I like the back story in the film about how the house used to be a funeral parlour where a mad mortician would exploit a young boy’s gifts as a psychic medium. Not only was the story interesting, but it was revealed in a very well-paced and well thought manner, and director Peter Cornwell put a lot of flare into these sequences. Unfortunately when you find the exposition more engaging than the characters at the centre of the story, you know you have a problem. As stated above, the film is stock-a-block full of haunted house clichés and stuff that even Vincent Price would have thought of as tacky. Take The Amityville Horror, add a pinch of The Shining and a helping of The Exorcist and you’ve got the basic recipe for Haunting.
Horror veteran Madsen gets points for being a trooper and actually working through the emotions, but I have a feeling that she was unfavourably flashing back to her pre-Sideways days in direct-to-video schlock, just like this could have/should have been. And unfortunately for Gallner, he can’t play creepy and disturbed; his range seems only limited to emo and annoying. Where’s Haley Joel Osment when you need him? Donovan gets shafted as the dad, because even though he gets to play the struggling alcoholic card in his acting repertoire that plot thread goes no where fast. Only Elias Koteas seems to escape with his dignity intact as the knowing priest.

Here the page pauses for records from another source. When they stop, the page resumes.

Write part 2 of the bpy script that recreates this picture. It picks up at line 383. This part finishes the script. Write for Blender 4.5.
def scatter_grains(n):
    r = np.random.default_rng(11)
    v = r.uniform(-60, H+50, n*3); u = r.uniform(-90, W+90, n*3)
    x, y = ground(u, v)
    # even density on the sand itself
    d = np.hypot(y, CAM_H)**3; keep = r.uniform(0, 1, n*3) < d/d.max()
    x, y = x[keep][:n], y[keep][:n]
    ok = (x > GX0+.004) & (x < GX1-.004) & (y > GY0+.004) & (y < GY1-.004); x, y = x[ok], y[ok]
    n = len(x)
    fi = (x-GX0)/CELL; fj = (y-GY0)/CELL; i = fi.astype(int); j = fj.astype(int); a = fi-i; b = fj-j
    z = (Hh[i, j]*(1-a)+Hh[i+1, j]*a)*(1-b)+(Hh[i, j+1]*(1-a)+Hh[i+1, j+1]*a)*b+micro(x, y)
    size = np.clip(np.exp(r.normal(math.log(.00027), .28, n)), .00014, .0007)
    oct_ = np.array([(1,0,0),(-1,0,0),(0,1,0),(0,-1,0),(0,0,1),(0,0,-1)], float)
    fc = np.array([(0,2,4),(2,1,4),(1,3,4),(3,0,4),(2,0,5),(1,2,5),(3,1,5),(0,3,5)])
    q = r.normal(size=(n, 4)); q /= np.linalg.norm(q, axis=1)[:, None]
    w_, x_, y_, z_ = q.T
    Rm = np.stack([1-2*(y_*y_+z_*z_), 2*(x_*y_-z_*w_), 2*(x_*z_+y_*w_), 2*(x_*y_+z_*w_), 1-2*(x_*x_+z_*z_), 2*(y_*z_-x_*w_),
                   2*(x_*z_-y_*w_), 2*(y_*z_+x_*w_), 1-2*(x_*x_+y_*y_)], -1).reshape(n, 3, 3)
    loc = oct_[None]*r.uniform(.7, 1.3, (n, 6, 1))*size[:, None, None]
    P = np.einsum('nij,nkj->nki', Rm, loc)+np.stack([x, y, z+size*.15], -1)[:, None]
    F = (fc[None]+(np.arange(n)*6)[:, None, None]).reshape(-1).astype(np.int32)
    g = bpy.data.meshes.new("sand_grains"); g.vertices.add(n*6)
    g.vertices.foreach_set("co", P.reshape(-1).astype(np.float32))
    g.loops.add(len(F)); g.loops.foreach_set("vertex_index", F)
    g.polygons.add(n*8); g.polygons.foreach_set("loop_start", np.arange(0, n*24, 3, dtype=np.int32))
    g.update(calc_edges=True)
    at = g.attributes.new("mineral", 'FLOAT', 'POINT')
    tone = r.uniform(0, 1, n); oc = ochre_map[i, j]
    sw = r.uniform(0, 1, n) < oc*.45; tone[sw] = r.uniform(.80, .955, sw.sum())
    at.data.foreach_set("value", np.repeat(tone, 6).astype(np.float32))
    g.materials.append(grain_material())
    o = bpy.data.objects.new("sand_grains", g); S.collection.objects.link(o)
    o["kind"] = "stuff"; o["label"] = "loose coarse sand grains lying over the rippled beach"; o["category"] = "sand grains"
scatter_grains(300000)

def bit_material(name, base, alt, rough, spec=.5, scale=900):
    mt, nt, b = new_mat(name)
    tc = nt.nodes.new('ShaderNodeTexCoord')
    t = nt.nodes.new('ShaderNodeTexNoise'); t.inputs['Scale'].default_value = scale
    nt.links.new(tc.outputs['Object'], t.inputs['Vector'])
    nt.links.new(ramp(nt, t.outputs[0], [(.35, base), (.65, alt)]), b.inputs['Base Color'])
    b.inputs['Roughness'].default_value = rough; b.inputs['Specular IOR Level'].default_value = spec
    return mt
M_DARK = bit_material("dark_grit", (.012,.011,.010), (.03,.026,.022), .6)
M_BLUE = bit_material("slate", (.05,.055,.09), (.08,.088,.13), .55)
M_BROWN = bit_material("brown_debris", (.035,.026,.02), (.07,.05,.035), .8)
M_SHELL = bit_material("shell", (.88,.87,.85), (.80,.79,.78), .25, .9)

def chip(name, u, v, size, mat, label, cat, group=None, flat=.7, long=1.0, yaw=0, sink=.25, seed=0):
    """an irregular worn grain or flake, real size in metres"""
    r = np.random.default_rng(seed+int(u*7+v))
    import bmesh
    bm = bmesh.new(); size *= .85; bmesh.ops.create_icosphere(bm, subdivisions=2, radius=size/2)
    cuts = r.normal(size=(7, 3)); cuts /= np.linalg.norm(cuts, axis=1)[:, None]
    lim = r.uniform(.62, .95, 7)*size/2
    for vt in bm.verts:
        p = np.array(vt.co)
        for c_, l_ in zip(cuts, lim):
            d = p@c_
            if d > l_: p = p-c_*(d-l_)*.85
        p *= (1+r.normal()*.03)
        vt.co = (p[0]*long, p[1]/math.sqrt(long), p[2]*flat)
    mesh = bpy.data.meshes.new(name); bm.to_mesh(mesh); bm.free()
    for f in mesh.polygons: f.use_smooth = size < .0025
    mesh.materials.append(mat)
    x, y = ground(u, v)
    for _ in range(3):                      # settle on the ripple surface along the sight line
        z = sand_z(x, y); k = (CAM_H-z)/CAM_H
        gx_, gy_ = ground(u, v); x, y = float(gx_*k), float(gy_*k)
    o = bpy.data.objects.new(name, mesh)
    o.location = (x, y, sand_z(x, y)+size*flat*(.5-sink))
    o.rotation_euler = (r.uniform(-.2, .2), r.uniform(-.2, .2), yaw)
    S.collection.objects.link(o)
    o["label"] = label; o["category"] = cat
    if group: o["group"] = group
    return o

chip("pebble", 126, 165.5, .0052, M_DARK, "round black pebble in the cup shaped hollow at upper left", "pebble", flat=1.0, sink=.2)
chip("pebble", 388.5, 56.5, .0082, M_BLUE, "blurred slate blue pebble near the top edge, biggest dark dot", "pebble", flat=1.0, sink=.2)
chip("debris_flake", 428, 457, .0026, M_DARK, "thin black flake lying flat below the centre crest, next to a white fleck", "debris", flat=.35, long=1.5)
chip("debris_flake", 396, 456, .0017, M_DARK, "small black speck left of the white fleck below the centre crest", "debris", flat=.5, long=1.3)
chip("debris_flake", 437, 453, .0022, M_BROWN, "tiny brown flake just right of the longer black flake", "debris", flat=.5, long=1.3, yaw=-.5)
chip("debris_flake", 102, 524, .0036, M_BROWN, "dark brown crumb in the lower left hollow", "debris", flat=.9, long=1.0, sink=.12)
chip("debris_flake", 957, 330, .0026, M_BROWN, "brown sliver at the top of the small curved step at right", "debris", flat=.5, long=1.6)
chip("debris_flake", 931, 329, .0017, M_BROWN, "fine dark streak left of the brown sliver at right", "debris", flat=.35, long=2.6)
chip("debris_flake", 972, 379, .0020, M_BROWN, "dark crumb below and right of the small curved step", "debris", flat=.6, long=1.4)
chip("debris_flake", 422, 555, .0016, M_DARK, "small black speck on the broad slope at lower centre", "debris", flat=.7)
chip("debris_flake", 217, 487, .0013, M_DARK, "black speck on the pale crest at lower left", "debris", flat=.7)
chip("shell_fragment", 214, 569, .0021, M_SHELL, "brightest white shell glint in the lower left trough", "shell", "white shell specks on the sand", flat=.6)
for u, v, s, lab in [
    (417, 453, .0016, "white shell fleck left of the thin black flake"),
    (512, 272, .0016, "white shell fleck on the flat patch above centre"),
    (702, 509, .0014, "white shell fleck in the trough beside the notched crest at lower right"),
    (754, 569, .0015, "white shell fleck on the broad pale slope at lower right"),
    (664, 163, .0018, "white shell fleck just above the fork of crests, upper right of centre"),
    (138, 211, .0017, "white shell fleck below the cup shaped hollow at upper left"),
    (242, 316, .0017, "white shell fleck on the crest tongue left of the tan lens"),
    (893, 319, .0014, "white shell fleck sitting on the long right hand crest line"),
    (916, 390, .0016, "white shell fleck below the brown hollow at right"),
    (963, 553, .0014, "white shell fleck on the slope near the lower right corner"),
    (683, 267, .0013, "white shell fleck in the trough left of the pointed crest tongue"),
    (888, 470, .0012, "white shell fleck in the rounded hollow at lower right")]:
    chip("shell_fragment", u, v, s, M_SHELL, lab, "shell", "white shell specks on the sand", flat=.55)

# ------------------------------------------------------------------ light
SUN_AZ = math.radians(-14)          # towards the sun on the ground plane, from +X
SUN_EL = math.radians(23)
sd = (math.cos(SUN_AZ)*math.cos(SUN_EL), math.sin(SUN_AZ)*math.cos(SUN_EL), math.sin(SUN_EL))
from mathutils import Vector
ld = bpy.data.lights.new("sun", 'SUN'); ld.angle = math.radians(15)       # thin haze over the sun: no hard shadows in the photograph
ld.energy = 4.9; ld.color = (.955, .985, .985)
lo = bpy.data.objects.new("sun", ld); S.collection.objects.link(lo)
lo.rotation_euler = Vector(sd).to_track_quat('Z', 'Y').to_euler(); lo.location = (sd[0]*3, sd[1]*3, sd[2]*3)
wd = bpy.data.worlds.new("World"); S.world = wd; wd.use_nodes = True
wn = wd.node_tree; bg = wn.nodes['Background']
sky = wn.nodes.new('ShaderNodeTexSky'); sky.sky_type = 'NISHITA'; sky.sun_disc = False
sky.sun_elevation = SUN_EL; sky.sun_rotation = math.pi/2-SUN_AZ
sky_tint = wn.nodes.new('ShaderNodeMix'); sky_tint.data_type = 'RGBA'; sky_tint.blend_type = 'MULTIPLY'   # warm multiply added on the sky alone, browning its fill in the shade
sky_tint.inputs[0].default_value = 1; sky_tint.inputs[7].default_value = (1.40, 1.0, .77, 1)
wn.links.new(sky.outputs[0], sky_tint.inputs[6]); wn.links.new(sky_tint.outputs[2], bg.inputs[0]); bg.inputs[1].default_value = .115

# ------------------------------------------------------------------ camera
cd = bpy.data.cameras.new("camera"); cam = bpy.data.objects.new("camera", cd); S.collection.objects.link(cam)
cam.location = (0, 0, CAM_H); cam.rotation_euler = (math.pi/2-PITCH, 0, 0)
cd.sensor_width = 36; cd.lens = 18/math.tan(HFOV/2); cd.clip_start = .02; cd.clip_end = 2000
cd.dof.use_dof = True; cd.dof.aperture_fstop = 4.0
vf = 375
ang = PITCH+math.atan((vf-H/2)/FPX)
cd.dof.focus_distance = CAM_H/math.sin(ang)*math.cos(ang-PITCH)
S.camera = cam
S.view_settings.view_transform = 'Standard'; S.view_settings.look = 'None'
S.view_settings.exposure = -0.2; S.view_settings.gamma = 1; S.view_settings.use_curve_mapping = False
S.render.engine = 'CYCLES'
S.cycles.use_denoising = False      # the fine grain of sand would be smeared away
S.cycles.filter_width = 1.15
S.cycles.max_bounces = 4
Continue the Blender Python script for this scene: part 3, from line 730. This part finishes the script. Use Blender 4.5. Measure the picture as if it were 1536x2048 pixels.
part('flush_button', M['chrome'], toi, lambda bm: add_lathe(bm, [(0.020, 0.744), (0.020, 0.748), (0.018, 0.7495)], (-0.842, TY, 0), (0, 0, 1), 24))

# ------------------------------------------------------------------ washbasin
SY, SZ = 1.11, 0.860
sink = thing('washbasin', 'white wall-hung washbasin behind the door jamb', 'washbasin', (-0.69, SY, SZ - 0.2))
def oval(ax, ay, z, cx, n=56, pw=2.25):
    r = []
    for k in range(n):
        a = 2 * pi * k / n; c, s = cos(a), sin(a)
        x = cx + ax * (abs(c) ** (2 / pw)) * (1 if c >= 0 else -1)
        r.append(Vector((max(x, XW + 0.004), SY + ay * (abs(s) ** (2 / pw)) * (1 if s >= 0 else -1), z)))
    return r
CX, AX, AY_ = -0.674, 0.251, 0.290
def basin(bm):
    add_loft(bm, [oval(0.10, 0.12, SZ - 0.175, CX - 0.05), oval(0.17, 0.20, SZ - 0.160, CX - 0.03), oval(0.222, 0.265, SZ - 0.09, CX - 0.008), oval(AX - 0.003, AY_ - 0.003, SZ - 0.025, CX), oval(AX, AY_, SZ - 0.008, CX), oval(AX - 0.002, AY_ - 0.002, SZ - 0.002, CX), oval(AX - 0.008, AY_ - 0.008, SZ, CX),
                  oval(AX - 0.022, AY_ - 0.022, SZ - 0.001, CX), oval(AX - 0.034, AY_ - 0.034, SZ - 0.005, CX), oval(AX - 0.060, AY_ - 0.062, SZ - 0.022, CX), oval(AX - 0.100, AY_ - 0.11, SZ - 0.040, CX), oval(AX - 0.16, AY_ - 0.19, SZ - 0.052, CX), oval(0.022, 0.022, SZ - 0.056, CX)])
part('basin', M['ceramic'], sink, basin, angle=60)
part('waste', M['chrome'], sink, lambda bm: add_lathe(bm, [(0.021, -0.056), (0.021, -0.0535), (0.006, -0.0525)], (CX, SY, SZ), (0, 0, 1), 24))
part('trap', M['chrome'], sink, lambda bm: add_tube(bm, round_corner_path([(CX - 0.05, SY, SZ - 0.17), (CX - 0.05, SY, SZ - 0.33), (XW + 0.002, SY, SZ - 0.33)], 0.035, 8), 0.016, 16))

The main problem though is that very few movies actually fall right on the 50 yard line being neither bad enough to be called so, or just good enough to be maybe worth seeing. This one’s a tough call, I have to admit. There’s a substantive portion of the film that I like, but the rest seriously bothered me with its mediocrity. If the casting had been better, this might have been a pass; if the story were a little more original, this might have gotten a pass; or if this hadn’t have been another accursed of “based on actual events” piece of clap trap, it might have been a pass. Why does everything now have to be based on true events? Does nobody think of anything original anymore?
Don’t answer that. I suppose it could have been worse… It could have been based on a true story that was turned into a movie called “The Haunting in Kyoto.” So, there is a bright side.